Entre, d’une part, une enfilade de gouvernements qui fuient tout ce qui se rattache aux droits collectifs et qui manifestent une peur bleue du concept de dualité institutionnelle et, d’autre part, une communauté francophone qui, elle-même, délaisse les enjeux collectifs pour se recentrer sur le développement communautaire ou régional, il y a une sorte de convergence des hasards.
Résultat de cette convergence: la fin d’une mobilisation citoyenne à grand déploiement laissant le champ libre aux gouvernements qui se sont évidemment empressés de ne rien faire. Le but: ne pas modifier le sacro-saint statu quo politique, quitte à le tripoter de temps à autre dans les médias pour donner l’impression qu’on s’active à y mettre un terme, qu’on se creuse les méninges pour concocter une nouvelle vision de l’avenir.
C’est ce qui explique que peu importe le chef et le parti au pouvoir, au NiouBrunswick, depuis 1987, ce sont toujours les mêmes apothéoses chimériques futures qu’on promet, les mêmes corrections comptables simplistes qu’on propose, les mêmes réflexes partisans qui priment et les mêmes aspirations collectives qu’on galvaude.
C’est l’ère «bonnet blanc et blanc bonnet».
«Que diable allait-il faire dans cette galère?», fait dire Molière à son personnage Géronte, dans les Fourberies de Scapin.
On peut se poser la même question quand on apprend que le président Arseneau de la SANB préfère le Parti libéral au Parti vert ou au Parti néo-démocrate, compte tenu de son engagement affiché pour la cause environnementale et pour une justice sociale qui ne craint pas de s’opposer aux perversions de la mondialisation.

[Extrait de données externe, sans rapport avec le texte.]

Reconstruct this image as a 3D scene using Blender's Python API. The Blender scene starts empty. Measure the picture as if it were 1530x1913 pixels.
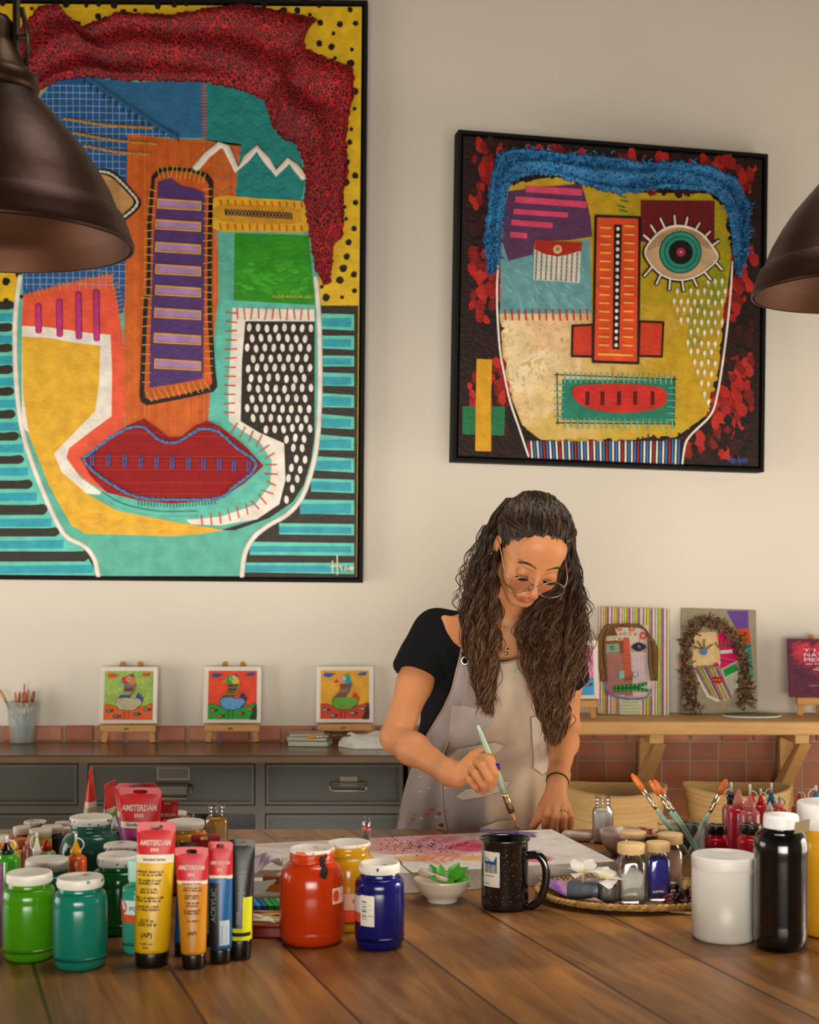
import bpy, math, random
import numpy as np
from mathutils import Vector, Matrix, Euler
from math import sin, cos, pi, radians as R
random.seed(7); rng = np.random.default_rng(7)
COL = bpy.context.scene.collection
# ---- survey of the room: camera at the origin in plan, +Y into the room, metres
F, CX, HY, CAMZ = 2695.0, 765.0, 1061.0, 1.40
TZ = 0.85            # table top height
WY = 4.28            # back wall
def W(px, py, D): return Vector(((px-CX)/F*D, D, CAMZ-(py-HY)/F*D))
def T(px, py, z=TZ):
    D = F*(CAMZ-z)/(py-HY); return Vector(((px-CX)/F*D, D, z))
def lin(c):
    if isinstance(c, str):
        c = c.lstrip('#'); c = [int(c[i:i+2], 16)/255 for i in (0, 2, 4)]
    return tuple(x/12.92 if x <= .04045 else ((x+.055)/1.055)**2.4 for x in c[:3])
# ---- materials: one shader per surface kind, colour read from the mesh attribute "Col"
MATS = {}
def vcm(name, rough=.6, metal=0., nscale=20., namt=.08, bump=0., bscale=200., coat=0., sss=0., trans=0., ior=1.45, sheen=0., spec=.5, sssr=(1,.35,.2), alpha=1., stretch=(1,1,1), rotz=0):
    if name in MATS: return MATS[name]
    m = bpy.data.materials.new(name); m.use_nodes = True; nt = m.node_tree; N = nt.nodes; L = nt.links
    b = N['Principled BSDF']
    at = N.new('ShaderNodeAttribute'); at.attribute_name = 'Col'
    tc = N.new('ShaderNodeTexCoord'); mp = N.new('ShaderNodeMapping'); mp.inputs['Scale'].default_value = stretch
    mp.inputs['Rotation'].default_value = (0, 0, rotz)
    L.new(tc.outputs['Object'], mp.inputs['Vector'])
    nz = N.new('ShaderNodeTexNoise'); nz.inputs['Scale'].default_value = nscale; nz.inputs['Detail'].default_value = 6
    L.new(mp.outputs[0], nz.inputs['Vector'])
    mr = N.new('ShaderNodeMapRange'); mr.inputs['From Min'].default_value = .3; mr.inputs['From Max'].default_value = .7
    mr.inputs['To Min'].default_value = 1-namt; mr.inputs['To Max'].default_value = 1+namt
    L.new(nz.outputs['Fac'], mr.inputs['Value'])
    mx = N.new('ShaderNodeVectorMath'); mx.operation = 'SCALE'
    L.new(at.outputs['Color'], mx.inputs[0]); L.new(mr.outputs[0], mx.inputs['Scale'])
    L.new(mx.outputs[0], b.inputs['Base Color'])
    b.inputs['Roughness'].default_value = rough; b.inputs['Metallic'].default_value = metal
    b.inputs['Coat Weight'].default_value = coat; b.inputs['Coat Roughness'].default_value = .08
    b.inputs['Transmission Weight'].default_value = trans; b.inputs['IOR'].default_value = ior
    b.inputs['Specular IOR Level'].default_value = spec; b.inputs['Alpha'].default_value = alpha
    if sheen: b.inputs['Sheen Weight'].default_value = sheen
    if sss:
        b.inputs['Subsurface Weight'].default_value = sss; b.inputs['Subsurface Radius'].default_value = sssr
        b.inputs['Subsurface Scale'].default_value = .006
    if bump:
        n2 = N.new('ShaderNodeTexNoise'); n2.inputs['Scale'].default_value = bscale; n2.inputs['Detail'].default_value = 4
        L.new(mp.outputs[0], n2.inputs['Vector'])
        bp = N.new('ShaderNodeBump'); bp.inputs['Strength'].default_value = bump; bp.inputs['Distance'].default_value = .004
        L.new(n2.outputs['Fac'], bp.inputs['Height']); L.new(bp.outputs[0], b.inputs['Normal'])
    MATS[name] = m; return m
M_matte  = vcm('matte_paint', .75, namt=.06, nscale=30, spec=.3)
M_art    = vcm('acrylic_paint_on_canvas', .5, namt=.16, nscale=25, bump=.5, bscale=90, spec=.35)
M_plast  = vcm('glossy_plastic', .22, namt=.03, coat=.3)
M_jar    = vcm('paint_filled_plastic', .16, namt=.05, nscale=14, coat=.12, sss=.1, spec=.4)
M_lid    = vcm('soft_white_plastic', .42, namt=.03, sss=.25, sssr=(1,.9,.8))
M_wood   = vcm('pale_wood', .5, namt=.12, nscale=9, stretch=(1.5,14,14), bump=.15, bscale=30)
M_metal  = vcm('brushed_metal', .3, metal=1., namt=.08)
M_cloth  = vcm('woven_cloth', .9, namt=.1, nscale=60, bump=.5, bscale=700, sheen=.2, spec=.2)
M_linen  = vcm('apron_linen', .85, namt=.13, nscale=14, bump=.25, bscale=350, spec=.25)
M_black  = vcm('black_cotton', .9, namt=.15, nscale=20, bump=.4, bscale=30, spec=.2)
M_yarn   = vcm('yarn_and_straw', .85, namt=.25, nscale=120, bump=.6, bscale=500, spec=.25)
M_skin   = vcm('skin', .48, namt=.05, nscale=35, sss=.35, bump=.06, bscale=900, spec=.45)
M_hair   = vcm('hair_strands', .38, namt=.25, nscale=15, spec=.5)
M_tubef  = vcm('laminated_tube', .38, namt=.04, coat=.0, bump=.12, bscale=25)
M_stone  = vcm('stone', .35, namt=.25, nscale=25, coat=.2)
M_leaf   = vcm('leaf', .4, namt=.2, nscale=40, sss=.1)
def clear_mat(name,tint=.94,gloss=.06,rough=.03,base=.0):
    m=bpy.data.materials.new(name); m.use_nodes=True; N=m.node_tree.nodes; L=m.node_tree.links; N.remove(N['Principled BSDF'])
    tr=N.new('ShaderNodeBsdfTransparent'); tr.inputs[0].default_value=(tint,tint,tint*.99,1); gl=N.new('ShaderNodeBsdfGlossy'); gl.inputs['Roughness'].default_value=rough
    lw=N.new('ShaderNodeLayerWeight'); lw.inputs['Blend'].default_value=.35; ma=N.new('ShaderNodeMath'); ma.operation='MULTIPLY_ADD'; ma.inputs[1].default_value=.55; ma.inputs[2].default_value=base+.02; ma.use_clamp=True
    L.new(lw.outputs['Fresnel'],ma.inputs[0]); mx=N.new('ShaderNodeMixShader'); L.new(ma.outputs[0],mx.inputs[0]); L.new(tr.outputs[0],mx.inputs[1]); L.new(gl.outputs[0],mx.inputs[2]); L.new(mx.outputs[0],N['Material Output'].inputs[0]); return m
M_glass=clear_mat('clear_glass'); M_acryl=clear_mat('clear_acrylic',.9,base=.03)
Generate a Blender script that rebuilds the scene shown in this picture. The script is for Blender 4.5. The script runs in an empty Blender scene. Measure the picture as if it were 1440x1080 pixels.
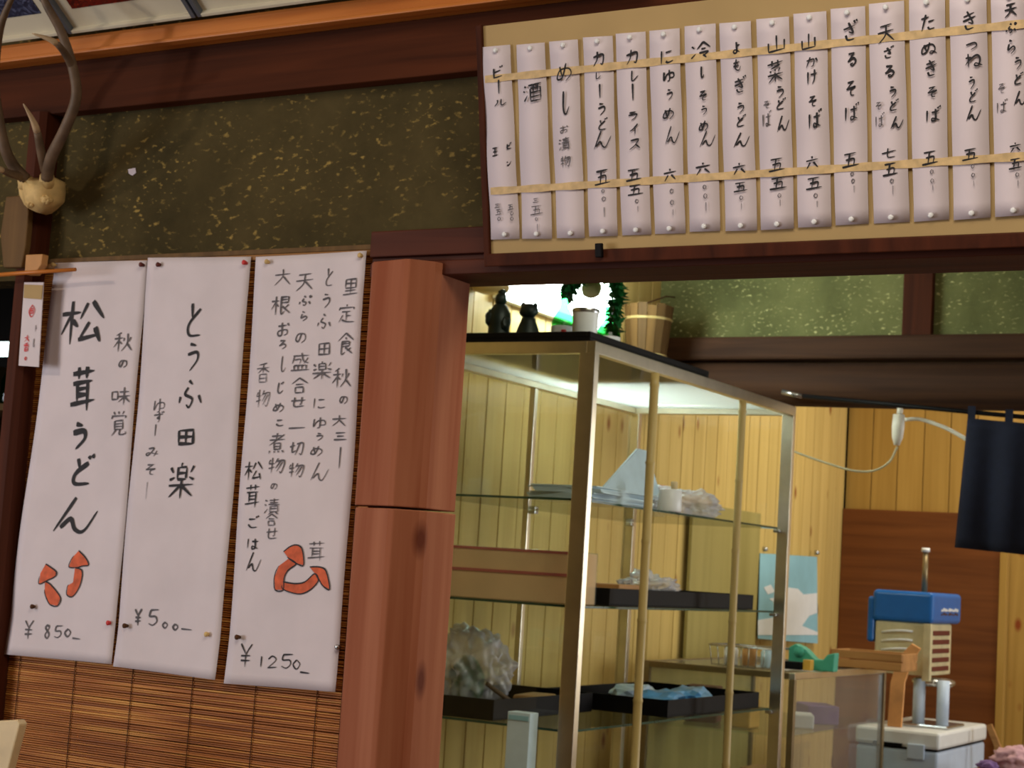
import bpy, math, random
from mathutils import Vector, Matrix, noise
random.seed(7)
S = bpy.context.scene
COL = S.collection
R = math.radians
# ------------------------------------------------------------------ camera
FPX = 2400.0
EYE = Vector((0, 0, 1.2))
p_, r_, y_ = R(6.15), R(3.60), R(-29.43)
fw = Vector((math.sin(y_)*math.cos(p_), math.cos(y_)*math.cos(p_), math.sin(p_)))
rt0 = Vector((math.cos(y_), -math.sin(y_), 0))
up0 = rt0.cross(fw)
rt = math.cos(r_)*rt0 + math.sin(r_)*up0
up = -math.sin(r_)*rt0 + math.cos(r_)*up0
cd = bpy.data.cameras.new('camera'); cam = bpy.data.objects.new('camera', cd); COL.objects.link(cam)
cam.matrix_world = Matrix(((rt.x, up.x, -fw.x, EYE.x), (rt.y, up.y, -fw.y, EYE.y), (rt.z, up.z, -fw.z, EYE.z), (0, 0, 0, 1)))
cd.sensor_fit = 'HORIZONTAL'; cd.sensor_width = 36; cd.lens = 36*FPX/1440
cd.clip_start = 0.05
S.camera = cam
cd.dof.use_dof = True; cd.dof.focus_distance = 2.2; cd.dof.aperture_fstop = 16
S.cycles.transparent_max_bounces = 48
# ------------------------------------------------------------------ world, lights, exposure
W = bpy.data.worlds.new('world'); S.world = W; W.use_nodes = True
W.node_tree.nodes['Background'].inputs[0].default_value = (0.5, 0.6, 0.75, 1)
W.node_tree.nodes['Background'].inputs[1].default_value = 0.3
S.view_settings.view_transform = 'Standard'; S.view_settings.look = 'None'
S.view_settings.exposure = 0.0; S.view_settings.gamma = 1; S.view_settings.use_curve_mapping = False
def area(name, loc, target, size, power, color, sy=None):
    l = bpy.data.lights.new(name, 'AREA'); l.energy = power; l.color = color
    l.shape = 'RECTANGLE'; l.size = size; l.size_y = sy or size
    o = bpy.data.objects.new(name, l); COL.objects.link(o); o.location = loc
    o.rotation_euler = (Vector(target)-Vector(loc)).to_track_quat('-Z', 'Y').to_euler(); return o
def point(name, loc, power, color, rad):
    l = bpy.data.lights.new(name, 'POINT'); l.energy = power; l.color = color; l.shadow_soft_size = rad
    o = bpy.data.objects.new(name, l); COL.objects.link(o); o.location = loc; return o
area('daylight_window', (-4.9, -0.6, 1.15), (-1.6, 2.6, 1.2), 2.0, 90, (0.92, 0.94, 1.0), 1.2)
point('hanging_bulb', (-4.0, 0.5, 2.3), 46, (1.0, 0.80, 0.60), 0.06)
area('dining_ceiling_light', (-0.5, 1.1, 2.62), (-0.7, 1.4, 0), 1.2, 29, (1.0, 0.88, 0.72))
area('shop_ceiling_light', (-0.9, 3.3, 2.66), (-1.5, 4.1, 0), 1.2, 28, (1.0, 0.98, 0.76))
area('kitchen_ceiling_light', (-1.6, 7.1, 2.6), (-1.9, 7.1, 0), 0.9, 26, (1.0, 0.92, 0.72))
area('counter_window', (1.9, 6.2, 1.4), (-2.4, 6.5, 1.0), 1.3, 46, (0.92, 0.96, 1.0))
area('post_reflection_fill', (0.45, 8.2, 1.35), (-1.2, 5.0, 1.1), 1.5, 36, (1.0, 0.97, 0.90), 1.3)  # added fill light, mirrored in the right faces of the cabinet posts

# ------------------------------------------------------------------ pixel to place helpers (points on real planes)
def ray(u, v): return rt*(u-720) - up*(v-540) + fw*FPX
def onY(u, v, y): d = ray(u, v); return EYE + d*(y/d.y)
def onZ(u, v, z): d = ray(u, v); return EYE + d*((z-1.2)/d.z)
def onX(u, v, x): d = ray(u, v); return EYE + d*(x/d.x)
def onP(u, v, p0, n): d = ray(u, v); return EYE + d*((p0-EYE).dot(n)/d.dot(n))

# ------------------------------------------------------------------ materials
def srgb(c):
    return tuple(((x/255)/12.92 if x/255 <= .04045 else ((x/255+.055)/1.055)**2.4) for x in c) + (1,)
def mk(name):
    m = bpy.data.materials.new(name); m.use_nodes = True
    nt = m.node_tree; return m, nt, nt.nodes['Principled BSDF']
def ramp(nt, stops):
    r = nt.nodes.new('ShaderNodeValToRGB'); e = r.color_ramp.elements
    e[0].position, e[0].color = stops[0][0], stops[0][1]
    e[1].position, e[1].color = stops[-1][0], stops[-1][1]
    for p, c in stops[1:-1]:
        k = e.new(p); k.color = c
    return r
def coords(nt, scale, rnd=False):
    tc = nt.nodes.new('ShaderNodeTexCoord'); mp = nt.nodes.new('ShaderNodeMapping')
    mp.inputs['Scale'].default_value = scale
    nt.links.new(tc.outputs['Object'], mp.inputs[0])
    if rnd:
        oi = nt.nodes.new('ShaderNodeObjectInfo'); mu = nt.nodes.new('ShaderNodeVectorMath'); mu.operation = 'SCALE'
        mu.inputs[0].default_value = (37, 91, 53); nt.links.new(oi.outputs['Random'], mu.inputs['Scale'])
        nt.links.new(mu.outputs[0], mp.inputs['Location'])
    return mp
def bump(nt, b, src, strength, dist=0.01):
    bp = nt.nodes.new('ShaderNodeBump'); bp.inputs['Strength'].default_value = strength; bp.inputs['Distance'].default_value = dist
    nt.links.new(src, bp.inputs['Height']); nt.links.new(bp.outputs[0], b.inputs['Normal'])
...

Enfin, l’histoire dira s’il est sélectionné comme candidat libéral, s’il est élu député, s’il devient ministre et surtout s’il portera la cravate! En attendant, on lui souhaite bon succès en formulant le voeu qu’il puisse éventuellement infuser à l’Assemblée législative cette adrénaline politique qu’il n’est malheureusement pas parvenu à insuffler à la SANB.
Pour une fois plus rapide que son ombre, la SANB lui a déjà trouvé un remplaçant. En effet, Joey Couturier a été nommé nouveau président intérimaire. Avec les bouleversements récurrents que connaît l’ancien organisme phare de l’Acadie, on finira par croire que tout ce qu’il reste de permanent à la SANB, c’est ce qui est intérimaire! Je profite donc de l’occasion pour souhaiter au nouveau président bon succès, bonne chance et, surtout, longue vie!
Entre-temps, clin d’oeil du calendrier, un autre organisme acadien autrefois prestigieux a renouvelé son exécutif. En effet, la Société nationale de l’Acadie a une nouvelle présidente en la personne de Louise Imbeault, bien connue dans les hautes sphères de l’intelligentsia acadienne.
Grâce à sa riche expérience de tout ce qui grouille et grenouille dans les arcanes du pouvoir, elle connaît déjà les louvoiements et autres contorsions à faire pour redorer le blason de cet organisme dont on se demande s’il n’est pas en train de trépasser.
Heureusement, la convergence venant encore une fois à la rescousse de l’histoire, il se trouve qu’en plus du fédéral, les quatre provinces de l’Atlantique sont à l’heure actuelle gouvernées par des premiers ministres libéraux, ce qui devrait lui faciliter grandement la tâche, car, apparemment, les libéraux trippent fort sur la cause acadienne.
Certes, la francophonie des quatre provinces atlantiques qui leur sont assujetties depuis toujours se morfond, se dépeuple et tire le diable par la queue, mais c’est l’intention qui compte, non?
Malgré ce contexte quasi ubuesque, nul doute que la nouvelle présidente de la SNA saura tirer son épingle du jeu avec brio. On lui souhaite donc bon courage dans cette nouvelle aventure à la barre d’une Acadie à quatre voix qui ne sait plus dans quelle langue dire sa fierté française afin d’être bien comprise. Bon courage! Han, Madame?